Because I was late Julia took the bus to work and left me to fill in an hour before going to work. A full breakfast at Sainsbury’s filled the gap.

I then started on parcels. There were fifteen, several of which we had packed on Saturday afternoon and two of which were for collection. Then we had two people in to sell things and things to put on the eBay shop. We also had a lost parcel to deal with. It had been posted by ordinary post and had disappeared. The way eBay works means we have to send the money back and pay 80 pence to PayPal. In the old days we’d have shown the reciept from the post office to prove we’d posted it and told the customer he should have paid the extra for insurance. Experience suggests we’ve been had over, but who can tell?

Finally the lady who wanted two coin sets came in. She was buying them for presents as they represent birth dates. Seeing that we had more, she bought three others and left the shop after we planted the idea of coin collecting in her head.
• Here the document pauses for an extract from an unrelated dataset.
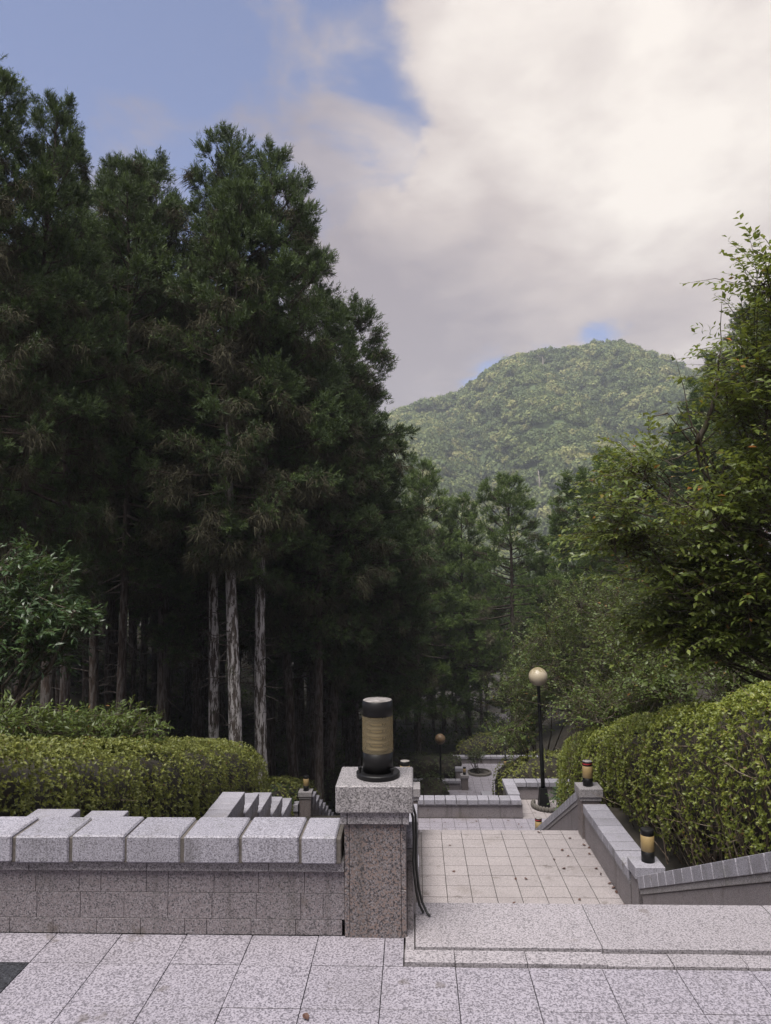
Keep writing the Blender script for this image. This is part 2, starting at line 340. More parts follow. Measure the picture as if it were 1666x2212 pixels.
class MB:
    def __init__(s): s.v = []; s.f = []
    def tube(s, pts, rad, n=8, cap=True):
        pts = [Vector(p) for p in pts]; base = len(s.v); prev = None
        for i, p in enumerate(pts):
            d = (pts[min(i + 1, len(pts) - 1)] - pts[max(i - 1, 0)]).normalized()
            if prev is None:
                a = Vector((0, 0, 1)) if abs(d.z) < 0.9 else Vector((1, 0, 0)); e1 = d.cross(a).normalized()
            else: e1 = (prev - d * prev.dot(d)).normalized()
            prev = e1; e2 = d.cross(e1); r = rad[i] if hasattr(rad, '__len__') else rad
            for k in range(n):
                t = 2 * math.pi * k / n; s.v.append(p + e1 * (math.cos(t) * r) + e2 * (math.sin(t) * r))
        for i in range(len(pts) - 1):
            for k in range(n):
                a = base + i * n + k; b_ = base + i * n + (k + 1) % n; s.f.append((a, b_, b_ + n, a + n))
        if cap: s.f.append(tuple(base + k for k in range(n))[::-1]); s.f.append(tuple(base + (len(pts) - 1) * n + k for k in range(n)))
    def lathe(s, prof, n=32, c=(0, 0, 0)):
        base = len(s.v)
        for r, z in prof:
            for k in range(n):
                t = 2 * math.pi * k / n; s.v.append(Vector((c[0] + r * math.cos(t), c[1] + r * math.sin(t), c[2] + z)))
        for i in range(len(prof) - 1):
            for k in range(n):
                a = base + i * n + k; b_ = base + i * n + (k + 1) % n; s.f.append((a, b_, b_ + n, a + n))
        if prof[0][0] > 1e-4: s.f.append(tuple(base + k for k in range(n))[::-1])
        if prof[-1][0] > 1e-4: s.f.append(tuple(base + (len(prof) - 1) * n + k for k in range(n)))
    def poly(s, vs, fs):
        b_ = len(s.v); s.v += [Vector(v) for v in vs]; s.f += [tuple(b_ + i for i in f) for f in fs]
    def mesh(s, name, mat, smooth=True):
        me = bpy.data.meshes.new(name); me.from_pydata([tuple(v) for v in s.v], [], s.f); me.materials.append(MATS[mat])
        if smooth: me.polygons.foreach_set('use_smooth', [True] * len(me.polygons))
        return me
def tri_mesh(name, V, T, tint, mat):
    """V (n,3), T (m,3) indices, tint (m,)"""
    me = bpy.data.meshes.new(name); n, m_ = len(V), len(T)
    me.vertices.add(n); me.vertices.foreach_set('co', np.asarray(V, np.float32).ravel())
    me.loops.add(m_ * 3); me.loops.foreach_set('vertex_index', np.asarray(T, np.int32).ravel())
    me.polygons.add(m_); me.polygons.foreach_set('loop_start', np.arange(0, m_ * 3, 3, dtype=np.int32))
    a = me.attributes.new('tint', 'FLOAT', 'FACE'); a.data.foreach_set('value', np.asarray(tint, np.float32))
    me.update(calc_edges=True); me.materials.append(MATS[mat])
    return me
def nrm(a): return a / np.maximum(np.linalg.norm(a, axis=-1, keepdims=True), 1e-9)
def blades(rng, C, D, n, L, wd, spread, up=0.15, jitter=0.08):
    """n needle sprays per tuft centre: long thin triangles"""
    C = np.repeat(C, n, 0); D = np.repeat(D, n, 0); N_ = len(C)
    d = nrm(D + spread * rng.normal(size=(N_, 3)) + np.array([0, 0, up]))
    l = L * rng.uniform(0.55, 1.2, (N_, 1)); b = C + jitter * rng.normal(size=(N_, 3))
    s = nrm(np.cross(d, rng.normal(size=(N_, 3)))) * (wd * rng.uniform(0.7, 1.3, (N_, 1)))
    V = np.stack([b - s * .5, b + s * .5, b + d * l], 1).reshape(-1, 3)
    return V, np.arange(N_ * 3).reshape(-1, 3)
def leaves(rng, B, D, Nn, L, wd, droop=0.15, fold=0.25):
    """folded leaves: base B, direction D, rough normal Nn; 4 triangles each"""
    n = len(B); D = nrm(D); S = nrm(np.cross(D, Nn)); U = nrm(np.cross(S, D))
    L = (L * rng.uniform(0.5, 1.25, n))[:, None]; w = wd / 2 * L
    mid = B + D * L * .48 - U * L * 0.02
    V = np.stack([B, mid - S * w + U * w * fold, mid + S * w + U * w * fold, mid, B + D * L - U * L * droop], 1).reshape(-1, 3)
    o = (np.arange(n) * 5)[:, None]
    T = np.concatenate([o + [0, 3, 1], o + [0, 2, 3], o + [3, 4, 1], o + [3, 2, 4]], 1).reshape(-1, 3)
    return V, T
def join(parts):
    Vs, Ts, k = [], [], 0
    for V, T in parts: Vs.append(V); Ts.append(T + k); k += len(V)
    return np.concatenate(Vs), np.concatenate(Ts)

# ------------------------------------------------------------------ ground
STAIR = 0.494
gc = ([-60, 3.2, 3.7, 8.2, 11.3, 15.8, 21, 33.5, 42, 60, 120, 320, 1500], [-.5, -.5, -.6, -2.75, -2.75, -5.15, -5.4, -9.75, -9.75, -12.6, -19, -28, -30])
gl = ([-60, 3.2, 3.9, 5.85, 11.5, 15.9, 19.4, 24, 33, 42, 60, 120, 320, 1500], [-.5, -.5, -.25, -.72, -2.4, -3.9, -5.0, -6.8, -9.6, -10.2, -12.6, -19, -28, -30])
gr = ([-60, 3.2, 3.7, 8.3, 11.2, 16, 20.3, 24, 34, 42, 60, 120, 320, 1500], [-.5, -.5, .1, -2.02, -2.05, -4.4, -4.5, -6.2, -9.3, -10, -12.6, -19, -28, -30])
def sstep(a, b, x): t = np.clip((x - a) / (b - a), 0, 1); return t * t * (3 - 2 * t)
def ground(x, y):
    x = np.asarray(x, float); y = np.asarray(y, float)
    c, l, r = np.interp(y, *gc), np.interp(y, *gl), np.interp(y, *gr)
    wl = sstep(-0.8, -2.9, x) if False else np.clip((-1.0 - x) / 1.9, 0, 1)
    wr = np.clip((x - 2.55) / 0.15, 0, 1)
    wr = np.where((y > 15.5) & (y < 20.4), np.clip((x - 4.2) / 0.2, 0, 1), wr)
    wr = np.where(y > 24, np.clip((x - 4.5) / 2.0, 0, 1), wr)
    z = c * (1 - wl - wr) + l * wl + r * wr
    lift_l = np.minimum(0.42 * np.clip(-6.5 - x, 0, None), 9) * np.clip((y - 4) / 8, 0, 1) * np.clip((330 - y) / 150, 0, 1)
    lift_r = np.minimum(0.75 * np.clip(x - 5.5, 0, None), np.clip(-0.2 - r, 0, 12)) * np.clip((y - 4) / 4, 0, 1) * np.clip((70 - y) / 30, 0, 1)
    bump = 0.05 * np.sin(x * 1.7 + y * .9) * np.sin(y * 1.3 - x * .6) * np.where(y > 4, 1, 0)
    return z + lift_l + lift_r + bump
gx = np.unique(np.concatenate([np.linspace(-1500, -120, 14), np.linspace(-120, -20, 26), np.linspace(-20, -3.2, 30), np.linspace(-3.2, -0.8, 8), [-0.4, 0, 1.2, 2.4, 2.55, 2.6, 2.7, 2.9, 3.3, 3.8, 4.2, 4.3, 4.4], np.linspace(4.8, 24, 32), np.linspace(25, 120, 22), np.linspace(130, 1500, 14)]))
gy = np.unique(np.concatenate([[-400, -100, -30, -10, -3, 0, 2.5, 3.0, 3.2, 3.5, 3.7, 3.9], np.linspace(4.2, 24, 80), np.linspace(24.5, 60, 50), np.linspace(62, 330, 30), np.linspace(350, 1500, 10)]))
X, Yy = np.meshgrid(gx, gy); Z = ground(X, Yy)
nx, ny = len(gx), len(gy)
Vg = np.stack([X, Yy, Z], -1).reshape(-1, 3)
ii = (np.arange(ny - 1)[:, None] * nx + np.arange(nx - 1)).ravel()
Tg = np.concatenate([np.stack([ii, ii + 1, ii + nx + 1], 1), np.stack([ii, ii + nx + 1, ii + nx], 1)])
go = link('ground', tri_mesh('ground', Vg, Tg, np.zeros(len(Tg)), 'soil'))
tag(go, 'dark leaf strewn forest soil falling away below the terraces', kind='structure')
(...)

It was then time for sandwiches, packed by Number Two Son the night before, and a trip to Newark. I caught up with an old friend, which is always good, and treated myself to a Fry’s Peppermint Cream. It’s a long-established chocolate bar – I remember my great-grandmother eating Fry’s.

On the way back I saw a few good sunset pictures, but couldn’t find anywhere safe to park and photograph, so I’ve used adawn shot from last week for this post.

The rooks seem to be gathering at their nest sites, I’ve seen two largish gatherings this week. Looks like spring is coming, though all the weather reports are forecasting cold weather and snow this week.

We had stew for tea. I’d made it last night using up a lot of slightly wrinkled vegetables so we reheated it, Julia made dumplings and I managed to eat my five a day out of the same bowl.

Then Julia produced a bar of Thornton’s dark chocolate with chilli. She didn’t know I’d already had chocolate and I seem to have forgotten to tell her.

That’s about it. On balance it was a good day.